Direct proof of empty set being subset of every set

For any $B\subseteq A$, we have $A\setminus B\subseteq A$. So $A\setminus A=\varnothing\subseteq A$.

(This proof operates at a slightly higher level of abstraction than verifying the definition of $\varnothing\subseteq A$. Since the definition is so easy to verify, you might think that it's silly to take a different strategy. If so, fair enough!)

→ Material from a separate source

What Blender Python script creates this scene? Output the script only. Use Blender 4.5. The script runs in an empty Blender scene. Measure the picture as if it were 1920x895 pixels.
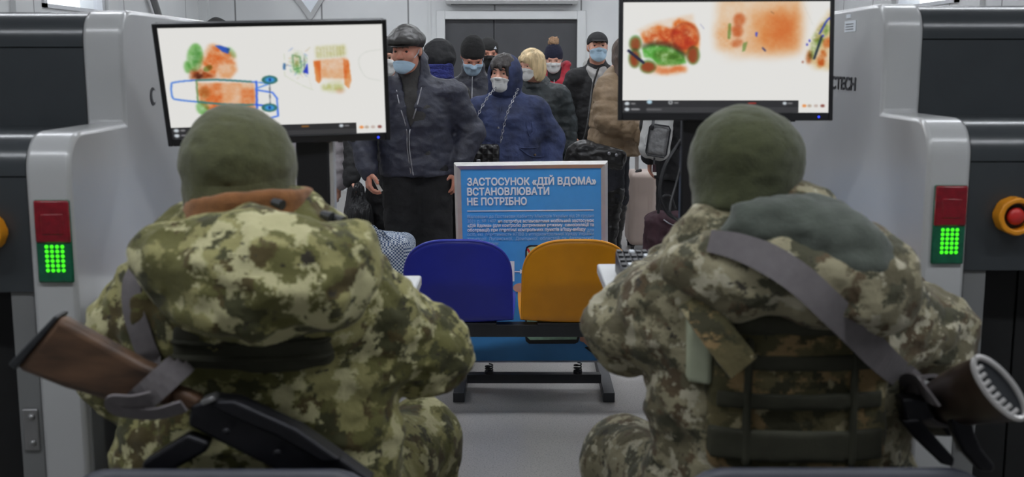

There is a direct proof, if you know what a vacuous truth is. But the problem is that when one sees this statement $\varnothing\subseteq A$, it's usually before fully understanding vacuous arguments. So it's slightly more instructive to first give a proof by contradiction, and then discuss vacuous arguments. At least from my experience teaching this argument.

The proof is simple. We verify that $\forall x\in\varnothing$ it holds that $x\in A$. However, since $\forall x(x\notin\varnothing)$, the argument holds vacuously. And we are done.

Yes, there's a direct proof:

The way that we show that a set $A$ is a subset of a set $B$, i.e. $A \subseteq B$, is that we show that all of the elements of $A$ are also in $B$, i.e. $\forall a \in A, a\in B$.

So we want to show that $\emptyset \subseteq A$. So consider all the elements of the empty set. There are none. Therefore, the statement that they are in $A$ is vacuously true: $\forall x \in \emptyset, x \in A$. So $\emptyset \subseteq A$.